Globally, 35 per cent of internet users surveyed, but just 24 per cent of Americans and 17 per cent of Canadians, said they’re likely to invest in Bitcoin and alternatives as a short-term investment.

“Given the big differences in attitudes between Canadians and Americans towards cryptocurrencies, there may be diminishing political capital in the Canadian population at large for those who want to promote the idea that consumers will use cryptocurrencies instead of the loonie,” stated Fen Hampson, a chancellor’s professor at Carleton University, in a news release.

“However, in the United States, it is a different story.”

Sean Simpson of Ipsos said it is notable that interest is lower in Canada than most countries surveyed given that Conservative leadership hopeful Pierre Poilievre has advocated for cryptocurrencies and their ability to help users “opt out of inflation.”

“He is preaching to a relatively small choir on this topic,” said Simpson.

The online poll conducted in November of more than 14,000 internet users in 20 countries says potential use is significantly higher among younger generations.

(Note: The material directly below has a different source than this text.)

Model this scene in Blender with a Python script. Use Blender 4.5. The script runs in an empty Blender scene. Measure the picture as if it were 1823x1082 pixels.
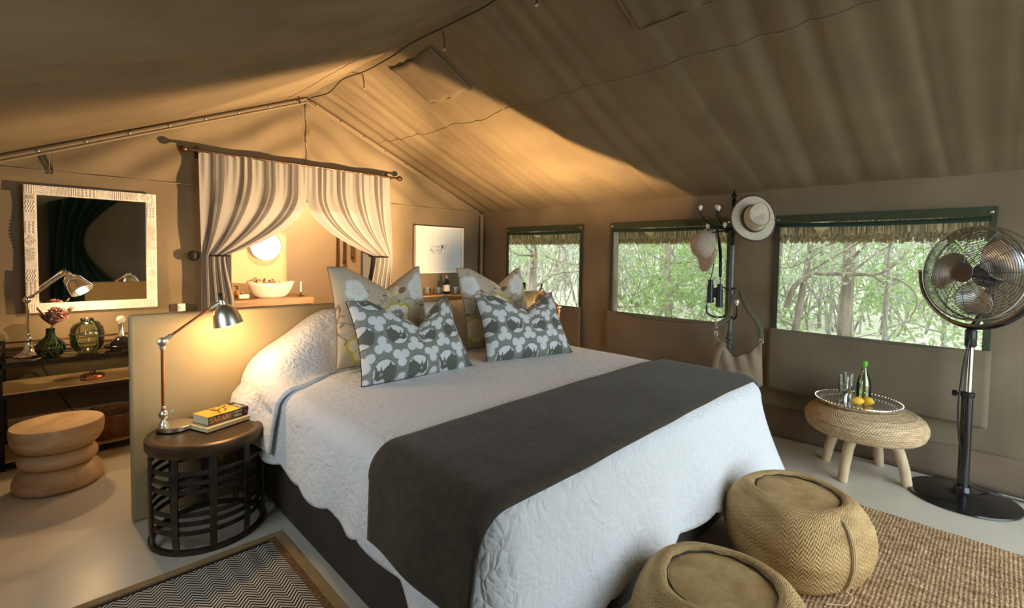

One in four Americans and 29 per cent of Canadians aged 18 to 34 said they are somewhat likely to use cryptocurrency in the next year for purchases. That compares with 22 per cent of Canadians aged 35 to 49 and six per cent of those 50 to 74 years old saying the same.

“Today, many young people feel blocked out of economic opportunity. Cryptocurrencies offer a message of hope and economic inclusion to those who feel the current system is somewhat rigged against them,” added Eric Jardine of Virginia Tech, who was part of the research team.

“This may be why Mr. Poilievre is using the issue to reach out to younger voters. It might be too early for crypto to become a winning political issue, in Canada or the U.S., but it may also be just a matter of time.”

The survey was conducted in Australia, Brazil, Canada, France, Germany, Great Britain, India, Indonesia, Israel, Japan, Kenya, Mexico, Poland, South Africa, Republic of Korea, Singapore, Spain, Sweden, Turkey and the United States.

The online panel cannot be given a margin of error because internet panels are not considered to be truly random samples.